### Supplied material
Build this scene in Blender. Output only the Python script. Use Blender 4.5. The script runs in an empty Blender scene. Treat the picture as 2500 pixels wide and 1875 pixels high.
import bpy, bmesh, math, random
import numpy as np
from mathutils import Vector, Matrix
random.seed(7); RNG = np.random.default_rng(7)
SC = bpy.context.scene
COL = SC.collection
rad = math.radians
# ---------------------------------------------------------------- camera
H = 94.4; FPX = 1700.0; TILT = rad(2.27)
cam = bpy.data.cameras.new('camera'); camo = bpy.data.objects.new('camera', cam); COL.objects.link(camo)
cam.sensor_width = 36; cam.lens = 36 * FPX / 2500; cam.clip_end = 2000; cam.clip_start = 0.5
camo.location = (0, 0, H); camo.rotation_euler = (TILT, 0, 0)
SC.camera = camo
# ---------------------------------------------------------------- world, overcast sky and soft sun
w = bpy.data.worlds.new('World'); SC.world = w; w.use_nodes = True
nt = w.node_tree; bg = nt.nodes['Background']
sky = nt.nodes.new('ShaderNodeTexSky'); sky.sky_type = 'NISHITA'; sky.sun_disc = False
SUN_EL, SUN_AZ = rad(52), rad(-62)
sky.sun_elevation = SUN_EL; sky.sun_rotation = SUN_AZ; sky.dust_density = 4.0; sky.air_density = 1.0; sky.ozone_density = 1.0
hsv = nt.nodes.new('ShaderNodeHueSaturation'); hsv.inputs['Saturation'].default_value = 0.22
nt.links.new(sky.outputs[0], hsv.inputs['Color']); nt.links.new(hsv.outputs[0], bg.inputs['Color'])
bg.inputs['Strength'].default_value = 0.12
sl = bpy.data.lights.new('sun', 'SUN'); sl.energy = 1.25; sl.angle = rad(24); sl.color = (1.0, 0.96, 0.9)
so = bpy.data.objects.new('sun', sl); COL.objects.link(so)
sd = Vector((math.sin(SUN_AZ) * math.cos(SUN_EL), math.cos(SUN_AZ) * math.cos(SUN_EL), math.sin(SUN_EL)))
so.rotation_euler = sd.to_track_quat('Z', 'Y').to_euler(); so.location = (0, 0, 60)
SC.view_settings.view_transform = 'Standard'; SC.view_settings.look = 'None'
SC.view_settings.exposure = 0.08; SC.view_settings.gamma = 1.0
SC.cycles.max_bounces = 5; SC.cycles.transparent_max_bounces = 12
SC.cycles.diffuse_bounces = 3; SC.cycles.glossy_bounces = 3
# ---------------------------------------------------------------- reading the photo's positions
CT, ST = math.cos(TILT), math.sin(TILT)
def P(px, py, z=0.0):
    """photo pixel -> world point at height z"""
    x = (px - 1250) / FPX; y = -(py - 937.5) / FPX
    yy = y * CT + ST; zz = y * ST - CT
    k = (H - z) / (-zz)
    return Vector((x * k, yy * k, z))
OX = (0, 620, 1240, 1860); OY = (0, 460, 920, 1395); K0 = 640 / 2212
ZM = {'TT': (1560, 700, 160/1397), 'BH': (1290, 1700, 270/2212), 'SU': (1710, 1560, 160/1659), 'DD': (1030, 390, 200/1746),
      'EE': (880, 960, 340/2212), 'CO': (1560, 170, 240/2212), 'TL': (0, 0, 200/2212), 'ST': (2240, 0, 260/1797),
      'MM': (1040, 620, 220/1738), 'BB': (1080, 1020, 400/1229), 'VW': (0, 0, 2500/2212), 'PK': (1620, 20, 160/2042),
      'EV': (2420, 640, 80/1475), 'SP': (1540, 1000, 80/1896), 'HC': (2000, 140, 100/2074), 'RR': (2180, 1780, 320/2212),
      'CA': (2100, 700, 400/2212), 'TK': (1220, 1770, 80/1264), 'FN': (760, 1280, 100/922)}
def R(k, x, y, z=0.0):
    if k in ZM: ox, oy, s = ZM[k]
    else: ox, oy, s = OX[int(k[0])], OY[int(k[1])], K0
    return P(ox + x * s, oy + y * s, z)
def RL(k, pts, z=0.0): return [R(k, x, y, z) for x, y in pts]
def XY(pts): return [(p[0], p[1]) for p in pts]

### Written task
Count how many lines hold the string "scene" and give that number alone.

### Solution to the problem
2